When you say to yourself, “Every day I grow better and better”, science churlishly replies—”I see no signs of it. I see you extended as a four-dimensional worm in space-time; and, although goodness is not strictly within my province, I will grant that one end of you is better than the other. But whether you grow better or worse depends on which way up I hold you. There is in your consciousness an idea of growth or ‘becoming’ which, if it is not illusory, implies that you have a label ‘This side up’. I have searched for such a label all through the physical world and can find no trace of it, so I strongly suspect that the label is non-existent in the world of reality.”

That is the reply of science comprised in primary law. Taking account of secondary law, the reply is modified a little, though it is still none too gracious— “I have looked again and, in the course of studying a property called entropy, I find that the physical world is marked with an arrow which may possibly be intended to indicate which way up it should be regarded. With that orientation I find that you really do grow better. Or, to speak precisely, your good end is in the part of the world with most entropy and your bad end in the part with least. Why this arrangement should be considered more creditable than that of your neighbour who has his good and bad ends the other way round, I cannot imagine.”

A problem here rises before us concerning the linkage of the symbolic world of physics to the world of familiar experience. As explained in the Introduction this question of linkage remains over at the end of the strictly physical investigations. Our present problem is to understand the linkage between entropy which provides time’s arrow in the symbolic world and the experience of growing or becoming which is the interpretation of time’s arrow in the familiar world. We have, I think, shown exhaustively in the last chapter that the former is the only scientific counterpart to the latter.

Primary law provides the sequence of change. Secondary law provides the direction of equilibrium. This gives us the time’s arrow. Time is the direction of growth in the world of familiar experience. But in the symbolic world of physics time is the direction of increasing entropy. We need to understand the linkage between these two aspects of time.

But in treating change of entropy as a symbolic equivalent for the moving on of time familiar to our minds a double difficulty arises. Firstly, the symbol seems to be of inappropriate nature; it is an elaborate mathematical construct, whereas we should expect so fundamental a conception as “becoming” to be among the elementary indefinables—the A B C of physics. Secondly, a symbol does not seem to be quite what is wanted; we want a significance which can scarcely be conveyed by a symbol of the customary metrical type— the recognition of a dynamic quality in external Nature. We do not “put sense into the world” merely by recognizing that one end of it is more random than the other; we have to put a genuine significance of “becoming” into it and not an artificial symbolic substitute.

According to Eddington we seem to be missing the significance for entropy, which appears to be just a symbolic mathematical construct. He sees the concept of random element not to provide enough significance. He does not consider the aspect of equilibrium.

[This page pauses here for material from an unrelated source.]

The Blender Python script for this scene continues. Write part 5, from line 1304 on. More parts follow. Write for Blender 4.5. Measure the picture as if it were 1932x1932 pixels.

The linkage of entropy-change to “becoming” presents features unlike every other problem of parallelism of the scientific and familiar worlds. The usual relation is illustrated by the familiar perception of colour and its scientific equivalent electromagnetic wavelength. Here there is no question of resemblance between the underlying physical cause and the mental sensation which arises. All that we can require of the symbolic counterpart of colour is that it shall be competent to pull the trigger of a (symbolic) nerve. The physiologist can trace the nerve mechanism up to the brain; but ultimately there is a hiatus which no one professes to fill up. Symbolically we may follow the influences of the physical world up to the door of the mind; they ring the door-bell and depart.

The symbolic aspect of entropy must somehow trigger the experiential aspect of growth and becoming. This linkage between the physical and the mental seems to be missing.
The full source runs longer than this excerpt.